The Strasbourg, France-based court said Breivik, who is serving a 21-year sentence for killing 77 people in in 2011, challenged the conditions of his detention, particularly being kept isolated from other prisoners.

But it found his confinement "doesn't reveal any violations" of the 1950 European Convention on Human Rights and therefore "rejected the application as inadmissible for being manifestly ill-founded."

The three judges who considered the case said the decision was final.

Breivik is held in a three-cell complex in Norway where he can play video games, watch TV and exercise. He has complained about the quality of the prison food, having to eat with plastic utensils and not being able to communicate with sympathizers.

Breivik, who has legally changed his name to Fjotolf Hansen, also claimed that being subjected to frequent strip searches and the time he spent often handcuffed early in his prison term violated his rights.

Last year, Norway's top court ruled that Norwegian authorities had not violated his human rights by isolating him in prison.

Breivik's lawyer, Oeystein Storrvik, told Norwegian news agency NTB the ruling was "thorough" and there are currently no plans to contest the terms of Breivik's imprisonment through another legal challenge.

"There is a limit for how long such incarceration can continue without a person suffering from it," Storrvik said. "The impression I have gotten from recent conversations with my client is that the isolation is getting worse and worse."

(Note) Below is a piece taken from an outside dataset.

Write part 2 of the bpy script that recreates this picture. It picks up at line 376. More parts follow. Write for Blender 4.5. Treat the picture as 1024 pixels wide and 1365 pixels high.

Breivik meticulously planned the bomb-and-shooting attacks that claimed 77 lives on July 22, 2011. He first set off a car bomb outside the government headquarters in Oslo, killing eight people and wounding dozens.

He then drove to the island of Utoya, 40 kilometers (25 miles) away, where he opened fire at a summer camp of the left-wing Labor Party's youth wing. Sixty-nine people were killed, most of them teenagers, before Breivik surrendered to police.